* _THE RECORDS_
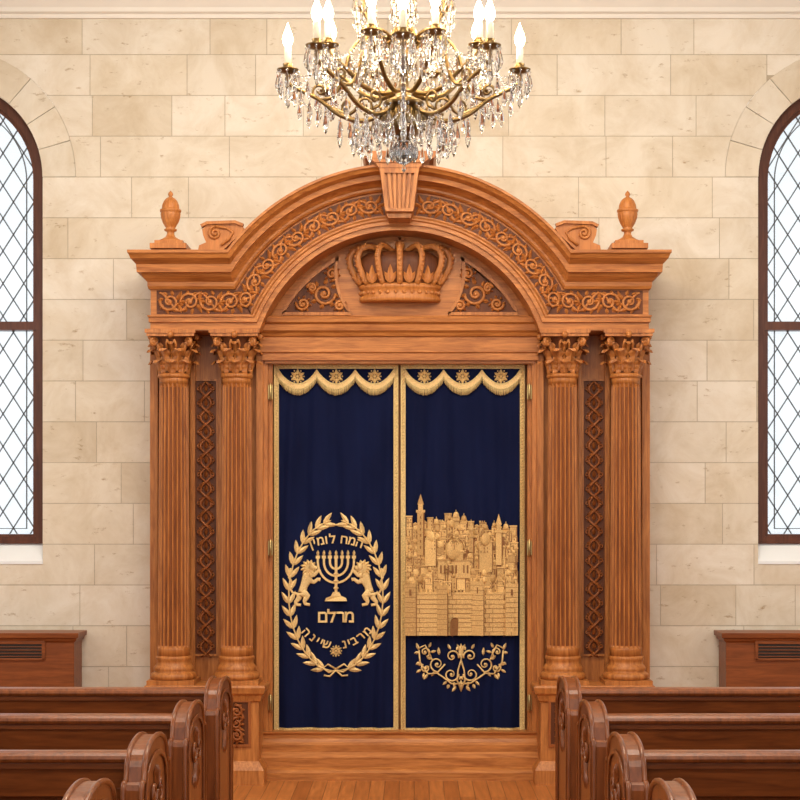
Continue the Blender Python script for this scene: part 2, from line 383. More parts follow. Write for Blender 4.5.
poly=[((-150)*s,CAMZ+(520-335)*s)]+[(-155*s*math.cos(pi*t/40),CAMZ+(520-CY+155*math.sin(pi*t/40))*s) for t in range(4,37)]+[(150*s,CAMZ+(520-335)*s)]
mb.prism(poly,yt,yt+.06,0)
for sg in(-1,1):
    x0,x1=sorted((sg*1.455,sg*X(542,-.26)))
    mb.box(x0,x1,-.255,YW,Z(330,-.26)-.004,Z(330,-.26)+.004,0)
ent=mb.build('arched_entablature',[M_woodh],ark)
mb=MB()
zt=Z(330,-.26)
for sg in(-1,1):
    def xr(a,b): return sorted((sg*a,sg*b))
    x0,x1=xr(abs(X(150,0)),abs(X(262,0))); mb.box(x0,x1,.0,YW,0,zt,0)
    for a,b,y in((150,158,-.05),(190,195,-.03),(218,222,-.03),(251,257,-.03)):
        x0,x1=xr(abs(X(a,y)),abs(X(b,y))); mb.box(x0,x1,y,.02,.5,zt,0)
    for a,b,y in((256,263,-.07),(263,268,-.045),(268,272.5,-.015)):
        x0,x1=xr(abs(X(a,y)),abs(X(b,y))); mb.box(x0,x1,y,.10,.15,Z(345,0),0)
mb.box(X(262,0),X(538,0),.09,YW,0,Z(345,0),0)
mb.build('cabinet_body',[M_wood],ark,.003)
mb=MB(); y=-.09
mb.stack(X(260,y),X(540,y),y,.1,[(Z(363,y),-.03),(Z(360,y),-.03),(Z(360,y),-.01),(Z(353,y),-.01),(Z(352,y),.0),(Z(337,y),.0),(Z(336,y),.012),(Z(333,y),.02),(Z(331,y),.035),(Z(325,y),.04),(Z(323,y),.055),(Z(318,y),.06),(Z(317,y),.05)],0)
mb.build('lintel',[M_woodh],ark)
mb=MB(); y=-.05; zb=[(0,.10),(.045,.10),(.06,.085),(.075,.06),(.13,.06),(.145,.045),(.16,.03),(.20,.03),(.215,.015),(.235,.0),(Z(735,-.05),0),(Z(733,-.05),.01),(Z(731.5,-.05),.01)]
mb.stack(X(262,y),X(538,y),y,.1,zb,0,side=0)
mb.build('base_step',[M_woodh],ark)
ztop=Z(683,-.15)
mb=MB(); mo=MB(PX(-.30,-.285))
for sg in(-1,1):
    x0,x1=sorted((sg*abs(X(152,-.28)),sg*abs(X(259,-.28))))
    mb.stack(x0,x1,-.28,YW,[(0,.035),(.085,.035),(.10,.025),(.12,.012),(.135,0),(ztop-.10,0),(ztop-.09,.012),(ztop-.06,.02),(ztop-.045,.035),(ztop-.012,.042),(ztop,.035)],0)
    for pc in(174,237):
        c=pc if sg<0 else 800-pc
        mo.ring([(c-14,700),(c+14,700),(c+14,747),(c-14,747)],[(c-11.5,702.5),(c+11.5,702.5),(c+11.5,744.5),(c-11.5,744.5)],-1.2,2,0)
        mo.prism([(c-11.5,702.5),(c+11.5,702.5),(c+11.5,744.5),(c-11.5,744.5)],.6,2,1)
        vine(mo,lambda s_,t,c=c:(c+t,705+s_),37,9,12.5,0)
mb.build('pedestals',[M_wood],ark)
mo.build('pedestal_carving',[M_red,M_dark],ark)
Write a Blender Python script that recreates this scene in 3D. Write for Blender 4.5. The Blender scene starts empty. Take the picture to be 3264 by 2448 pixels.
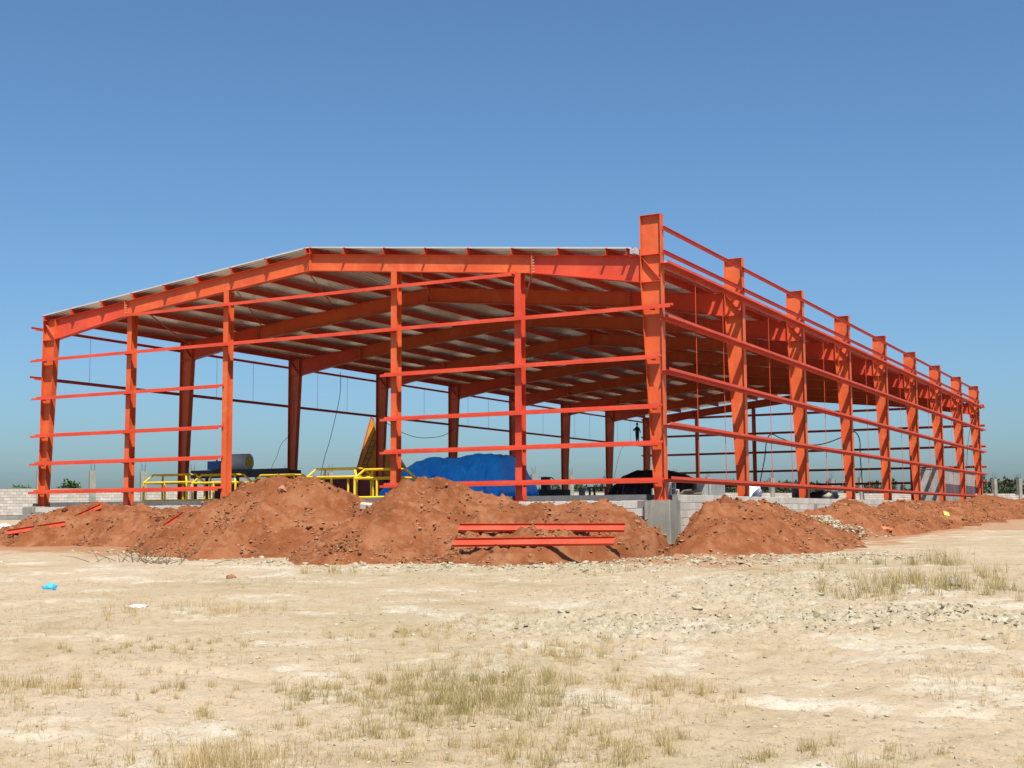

* _TASK_
All of the lines above should be printed exactly, minus the pictures.

* _OUTPUT FOR THIS TASK_
Continue the Blender Python script for this scene: part 2, from line 383. More parts follow. Write for Blender 4.5.
poly=[((-150)*s,CAMZ+(520-335)*s)]+[(-155*s*math.cos(pi*t/40),CAMZ+(520-CY+155*math.sin(pi*t/40))*s) for t in range(4,37)]+[(150*s,CAMZ+(520-335)*s)]
mb.prism(poly,yt,yt+.06,0)
for sg in(-1,1):
    x0,x1=sorted((sg*1.455,sg*X(542,-.26)))
    mb.box(x0,x1,-.255,YW,Z(330,-.26)-.004,Z(330,-.26)+.004,0)
ent=mb.build('arched_entablature',[M_woodh],ark)
mb=MB()
zt=Z(330,-.26)
for sg in(-1,1):
    def xr(a,b): return sorted((sg*a,sg*b))
    x0,x1=xr(abs(X(150,0)),abs(X(262,0))); mb.box(x0,x1,.0,YW,0,zt,0)
    for a,b,y in((150,158,-.05),(190,195,-.03),(218,222,-.03),(251,257,-.03)):
        x0,x1=xr(abs(X(a,y)),abs(X(b,y))); mb.box(x0,x1,y,.02,.5,zt,0)
    for a,b,y in((256,263,-.07),(263,268,-.045),(268,272.5,-.015)):
        x0,x1=xr(abs(X(a,y)),abs(X(b,y))); mb.box(x0,x1,y,.10,.15,Z(345,0),0)
mb.box(X(262,0),X(538,0),.09,YW,0,Z(345,0),0)
mb.build('cabinet_body',[M_wood],ark,.003)
mb=MB(); y=-.09
mb.stack(X(260,y),X(540,y),y,.1,[(Z(363,y),-.03),(Z(360,y),-.03),(Z(360,y),-.01),(Z(353,y),-.01),(Z(352,y),.0),(Z(337,y),.0),(Z(336,y),.012),(Z(333,y),.02),(Z(331,y),.035),(Z(325,y),.04),(Z(323,y),.055),(Z(318,y),.06),(Z(317,y),.05)],0)
mb.build('lintel',[M_woodh],ark)
mb=MB(); y=-.05; zb=[(0,.10),(.045,.10),(.06,.085),(.075,.06),(.13,.06),(.145,.045),(.16,.03),(.20,.03),(.215,.015),(.235,.0),(Z(735,-.05),0),(Z(733,-.05),.01),(Z(731.5,-.05),.01)]
mb.stack(X(262,y),X(538,y),y,.1,zb,0,side=0)
mb.build('base_step',[M_woodh],ark)
ztop=Z(683,-.15)
mb=MB(); mo=MB(PX(-.30,-.285))
for sg in(-1,1):
    x0,x1=sorted((sg*abs(X(152,-.28)),sg*abs(X(259,-.28))))
    mb.stack(x0,x1,-.28,YW,[(0,.035),(.085,.035),(.10,.025),(.12,.012),(.135,0),(ztop-.10,0),(ztop-.09,.012),(ztop-.06,.02),(ztop-.045,.035),(ztop-.012,.042),(ztop,.035)],0)
    for pc in(174,237):
        c=pc if sg<0 else 800-pc
        mo.ring([(c-14,700),(c+14,700),(c+14,747),(c-14,747)],[(c-11.5,702.5),(c+11.5,702.5),(c+11.5,744.5),(c-11.5,744.5)],-1.2,2,0)
        mo.prism([(c-11.5,702.5),(c+11.5,702.5),(c+11.5,744.5),(c-11.5,744.5)],.6,2,1)
        vine(mo,lambda s_,t,c=c:(c+t,705+s_),37,9,12.5,0)
mb.build('pedestals',[M_wood],ark)
mo.build('pedestal_carving',[M_red,M_dark],ark)
Write a Blender Python script that recreates this scene in 3D. Write for Blender 4.5. The Blender scene starts empty. Take the picture to be 3264 by 2448 pixels.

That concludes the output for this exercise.